What did my Inner Critic say to me? Oh la la! What didn't she say?

You aren't assertive enough.

You aren't social enough.

You aren't sexually assertive.

You aren't a go-getter.

You aren't creatively productive enough.

Looking at the list, my Inner Critic simply didn't like me, as I happen to be.

Now, here's the explanation that rocked the boat enough for me to sit up and realize exactly what had happened.

"If the Inner Critic can convince you you're not any good, you can stay small, safe; invisible."

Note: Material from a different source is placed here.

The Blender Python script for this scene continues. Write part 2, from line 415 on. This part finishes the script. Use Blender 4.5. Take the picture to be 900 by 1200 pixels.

So, we have these Managers. They manage everything about our lives. They have exacting standards. It's the Managers, trying to keep you safe that say such things as

Don't go out unless you look perfect.

Excel at everything you do.

However, despite the tireless work of the Managers (Inner Critic) the world breaks through these defenses and triggers our exiles. Now you are pulled back into those old scenes that you tried to keep buried. Again, you are flooded with those horrible feelings: feeling little and defenseless, worthless, not good enough; not pretty enough...It's an endless list.

The work is that of unburdening. As an example, if one says, I can't write, interrogate that thought. If I don't write, even though I want to, because the Inner Critic is telling me I can't write, go ahead and write. Get curious and creative about writing.

At out essence we all have Buddha nature. If we can create an open space, another person, the Self, or the Higher Self pops out and knows what to do.

In my own words, I think it comes down to what Brene Brown said years ago. It's all about vulnerability, going into the arena and being prepared to fail. It's human to fail sometimes. Why did we think the earth would swallow us when we do?

Do you remember Russell Crowe's character in 'A Beautiful Mind'? Ultimately, he tells his two imaginary friends who are telling him what to do, sometimes supposedly keeping him safe and sometimes demanding he do what he should not (think excessive eating, drinking, sex, drugs) that they are no longer welcome.

Show your Inner Critic the door. You are wiser, bolder, better, more mature and evolved than you ever dreamed to imagine.